Пороги продолжаются, они представляют собой крутопадающие на сужениях русла в скалах горки, заканчивающиеся быстротоками, так что в случае переворота я рискую лишь сухими вещами. В русле лежат глыбы, и необходимо лавировать меж ними, работая веслами. Ставлю себе задачу как можно меньше мочить руки, но избежать этого никак не удается. Но вот горы расступаются, и на реке начинаются более спокойные шиверы, часты длинные перекаты. Но теперь они не гладкие галечные, а крупнокаменистые, да и расход воды в реке заметно больше, река стала мощнее, и маневр хождения поперек струи в поисках оптимальной, более глубоководной, протоки может закончится навалом на камень. Здесь не просто вылезти из каяка посреди потока, и при посадках на камни я отчаянно подпрыгиваю, не вылезая из очка, стремясь столкнуть каяк с мели.

Превращаюсь в жвачное животное — на остановках неизменно жую лепешку, сахар, конфеты. Как я раньше ела так мало?

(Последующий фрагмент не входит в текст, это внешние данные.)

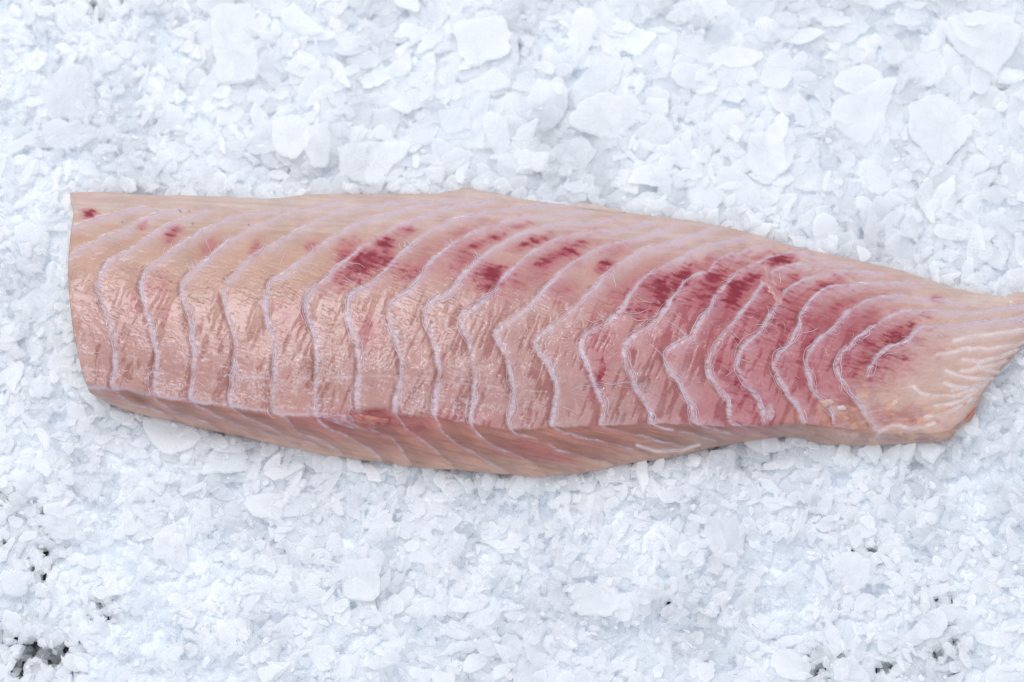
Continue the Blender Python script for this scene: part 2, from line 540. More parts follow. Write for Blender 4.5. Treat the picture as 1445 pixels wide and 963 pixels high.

Чем ниже, тем река становится все спокойнее, на монотонных участках я вдруг чувствую, что ветер все-таки дует, и он встречный. До боли леденеют пальцы на руках, промокшие рукава свитера их не спасают, спускаю обшлага гидрокуртки до весельного цевья. Вечером снова посыпал сухой снежок, становлюсь на ночевку и отмечаю, что примерно за 6 ходовых часов прошла 45 км — вот это скорость!

Погода с утра замечательная. Почти нет ветра, низкая неплотная облачность. Река становится заметно мощнее, течение быстрое. Меня окружают пологие тундровые склоны гор. И сзади, и впереди все время видны горы, а мне-то казалось, что ближе к океану местность будет равнинной. Плыть легко, только нужно следить за основным, глубоким проходом на многочисленных широченных перекатах, чтобы не сесть на мель. Часа за три проскочила 35 километров — приплыла как раз к обеду на перевалбазу при впадении Кукэвеема. Вдали от реки стояло несколько домов, виднелись покосившиеся загородки корраля. Мне база показалась нежилой, но тут я заметила вездеход, с виду целый, неразваленный, решила подойти поближе, и, как оказалось, не зря.